** EXERCISE MATERIAL **

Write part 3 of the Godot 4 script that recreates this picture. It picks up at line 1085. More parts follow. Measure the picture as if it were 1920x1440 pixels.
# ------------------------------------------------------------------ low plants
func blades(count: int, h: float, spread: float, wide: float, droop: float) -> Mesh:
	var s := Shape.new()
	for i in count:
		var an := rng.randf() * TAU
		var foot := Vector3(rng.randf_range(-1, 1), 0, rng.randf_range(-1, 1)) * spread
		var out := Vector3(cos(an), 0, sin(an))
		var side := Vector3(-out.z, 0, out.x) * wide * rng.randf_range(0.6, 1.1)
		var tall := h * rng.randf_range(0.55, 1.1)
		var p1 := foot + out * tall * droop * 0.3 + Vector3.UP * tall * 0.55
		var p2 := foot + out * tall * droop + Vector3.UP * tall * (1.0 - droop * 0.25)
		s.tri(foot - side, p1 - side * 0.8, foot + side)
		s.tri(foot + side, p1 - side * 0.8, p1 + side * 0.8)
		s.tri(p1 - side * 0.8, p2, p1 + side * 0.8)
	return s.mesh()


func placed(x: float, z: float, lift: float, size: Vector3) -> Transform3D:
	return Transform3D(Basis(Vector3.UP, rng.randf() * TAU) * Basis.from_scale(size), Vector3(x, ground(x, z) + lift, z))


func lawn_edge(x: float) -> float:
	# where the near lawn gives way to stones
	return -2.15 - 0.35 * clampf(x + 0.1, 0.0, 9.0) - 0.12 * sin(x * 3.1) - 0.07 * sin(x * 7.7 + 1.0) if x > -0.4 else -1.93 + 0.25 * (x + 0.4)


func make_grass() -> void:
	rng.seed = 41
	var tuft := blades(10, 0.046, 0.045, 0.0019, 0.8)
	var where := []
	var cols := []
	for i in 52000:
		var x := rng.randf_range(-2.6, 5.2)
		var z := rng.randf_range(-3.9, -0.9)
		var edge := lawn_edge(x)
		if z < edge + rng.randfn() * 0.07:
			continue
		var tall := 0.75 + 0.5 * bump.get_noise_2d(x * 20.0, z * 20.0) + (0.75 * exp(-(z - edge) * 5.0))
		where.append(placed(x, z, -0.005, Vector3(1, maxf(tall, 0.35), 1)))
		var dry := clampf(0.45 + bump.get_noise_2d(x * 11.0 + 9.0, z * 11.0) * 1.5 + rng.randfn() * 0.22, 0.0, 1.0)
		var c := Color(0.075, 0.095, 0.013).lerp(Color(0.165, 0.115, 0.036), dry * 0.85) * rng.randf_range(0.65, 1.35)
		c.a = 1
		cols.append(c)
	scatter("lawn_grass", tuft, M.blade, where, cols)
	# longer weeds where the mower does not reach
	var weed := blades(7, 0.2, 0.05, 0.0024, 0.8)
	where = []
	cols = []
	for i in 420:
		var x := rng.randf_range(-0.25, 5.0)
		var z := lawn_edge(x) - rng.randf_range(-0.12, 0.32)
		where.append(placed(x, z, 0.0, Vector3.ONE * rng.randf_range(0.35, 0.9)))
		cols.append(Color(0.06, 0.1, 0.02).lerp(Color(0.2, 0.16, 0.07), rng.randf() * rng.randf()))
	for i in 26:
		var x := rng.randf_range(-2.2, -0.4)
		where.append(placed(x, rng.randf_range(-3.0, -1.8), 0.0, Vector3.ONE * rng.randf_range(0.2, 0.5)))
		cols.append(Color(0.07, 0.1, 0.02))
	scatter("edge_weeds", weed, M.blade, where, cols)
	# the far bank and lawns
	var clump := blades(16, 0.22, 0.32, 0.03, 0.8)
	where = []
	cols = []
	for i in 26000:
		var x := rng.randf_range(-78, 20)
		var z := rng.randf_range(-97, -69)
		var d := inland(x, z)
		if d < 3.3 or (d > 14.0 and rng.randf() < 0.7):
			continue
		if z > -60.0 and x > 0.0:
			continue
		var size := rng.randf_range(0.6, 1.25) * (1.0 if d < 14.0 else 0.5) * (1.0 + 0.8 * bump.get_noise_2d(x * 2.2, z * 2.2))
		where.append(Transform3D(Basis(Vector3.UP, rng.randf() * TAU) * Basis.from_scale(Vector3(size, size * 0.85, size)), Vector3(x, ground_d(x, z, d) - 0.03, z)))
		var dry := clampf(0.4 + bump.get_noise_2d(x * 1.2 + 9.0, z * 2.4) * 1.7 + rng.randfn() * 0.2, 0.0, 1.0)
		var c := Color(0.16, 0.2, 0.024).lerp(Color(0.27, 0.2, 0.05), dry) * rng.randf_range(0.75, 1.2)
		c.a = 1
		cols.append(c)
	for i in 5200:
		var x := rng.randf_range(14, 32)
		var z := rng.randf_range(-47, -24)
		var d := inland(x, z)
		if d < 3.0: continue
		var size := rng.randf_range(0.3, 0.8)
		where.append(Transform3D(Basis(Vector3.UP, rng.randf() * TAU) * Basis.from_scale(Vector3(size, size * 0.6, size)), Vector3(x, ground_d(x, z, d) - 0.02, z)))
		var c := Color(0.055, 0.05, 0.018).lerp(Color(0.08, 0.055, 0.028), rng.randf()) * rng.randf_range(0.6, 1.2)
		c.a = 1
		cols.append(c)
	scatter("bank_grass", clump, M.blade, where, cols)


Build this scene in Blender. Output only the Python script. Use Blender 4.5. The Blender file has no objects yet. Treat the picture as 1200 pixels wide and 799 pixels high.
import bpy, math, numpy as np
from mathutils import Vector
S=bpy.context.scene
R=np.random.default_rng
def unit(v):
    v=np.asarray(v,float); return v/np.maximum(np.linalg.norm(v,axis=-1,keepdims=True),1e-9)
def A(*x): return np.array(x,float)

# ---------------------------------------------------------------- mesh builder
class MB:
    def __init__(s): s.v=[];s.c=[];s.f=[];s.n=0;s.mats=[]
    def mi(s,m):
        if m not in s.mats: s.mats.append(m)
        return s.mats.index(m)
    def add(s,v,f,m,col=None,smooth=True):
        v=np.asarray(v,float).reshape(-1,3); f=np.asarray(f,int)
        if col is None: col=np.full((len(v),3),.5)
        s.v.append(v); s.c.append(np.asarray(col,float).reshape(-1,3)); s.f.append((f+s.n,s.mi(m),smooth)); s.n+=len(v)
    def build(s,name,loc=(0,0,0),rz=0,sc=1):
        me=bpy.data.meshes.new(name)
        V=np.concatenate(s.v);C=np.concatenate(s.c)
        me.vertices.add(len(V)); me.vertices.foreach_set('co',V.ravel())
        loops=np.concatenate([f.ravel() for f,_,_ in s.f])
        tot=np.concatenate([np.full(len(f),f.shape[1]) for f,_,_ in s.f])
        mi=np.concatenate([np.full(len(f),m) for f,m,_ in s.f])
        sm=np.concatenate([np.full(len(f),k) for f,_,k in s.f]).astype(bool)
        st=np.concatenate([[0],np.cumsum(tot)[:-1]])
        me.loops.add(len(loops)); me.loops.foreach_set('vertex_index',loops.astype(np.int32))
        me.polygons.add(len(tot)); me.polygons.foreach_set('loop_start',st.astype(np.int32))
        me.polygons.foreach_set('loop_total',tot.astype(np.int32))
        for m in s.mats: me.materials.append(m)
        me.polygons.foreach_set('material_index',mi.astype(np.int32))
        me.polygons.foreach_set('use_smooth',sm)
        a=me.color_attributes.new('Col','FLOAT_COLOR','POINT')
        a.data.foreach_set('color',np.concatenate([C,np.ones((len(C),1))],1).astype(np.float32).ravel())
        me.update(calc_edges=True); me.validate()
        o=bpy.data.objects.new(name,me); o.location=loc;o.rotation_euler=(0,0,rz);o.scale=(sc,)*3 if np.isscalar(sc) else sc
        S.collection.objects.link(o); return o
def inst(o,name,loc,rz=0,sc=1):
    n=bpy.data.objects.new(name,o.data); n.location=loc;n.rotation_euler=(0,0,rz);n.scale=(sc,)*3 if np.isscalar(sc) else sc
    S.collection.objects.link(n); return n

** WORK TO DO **
Begin with the first line of the listing and copy exactly through the line that contains "return -2.15 - 0.35", please, keeping both ends and leaving out everything after.

** OUTPUT BELOW **
Write part 3 of the Godot 4 script that recreates this picture. It picks up at line 1085. More parts follow. Measure the picture as if it were 1920x1440 pixels.
# ------------------------------------------------------------------ low plants
func blades(count: int, h: float, spread: float, wide: float, droop: float) -> Mesh:
	var s := Shape.new()
	for i in count:
		var an := rng.randf() * TAU
		var foot := Vector3(rng.randf_range(-1, 1), 0, rng.randf_range(-1, 1)) * spread
		var out := Vector3(cos(an), 0, sin(an))
		var side := Vector3(-out.z, 0, out.x) * wide * rng.randf_range(0.6, 1.1)
		var tall := h * rng.randf_range(0.55, 1.1)
		var p1 := foot + out * tall * droop * 0.3 + Vector3.UP * tall * 0.55
		var p2 := foot + out * tall * droop + Vector3.UP * tall * (1.0 - droop * 0.25)
		s.tri(foot - side, p1 - side * 0.8, foot + side)
		s.tri(foot + side, p1 - side * 0.8, p1 + side * 0.8)
		s.tri(p1 - side * 0.8, p2, p1 + side * 0.8)
	return s.mesh()


func placed(x: float, z: float, lift: float, size: Vector3) -> Transform3D:
	return Transform3D(Basis(Vector3.UP, rng.randf() * TAU) * Basis.from_scale(size), Vector3(x, ground(x, z) + lift, z))


func lawn_edge(x: float) -> float:
	# where the near lawn gives way to stones
	return -2.15 - 0.35 * clampf(x + 0.1, 0.0, 9.0) - 0.12 * sin(x * 3.1) - 0.07 * sin(x * 7.7 + 1.0) if x > -0.4 else -1.93 + 0.25 * (x + 0.4)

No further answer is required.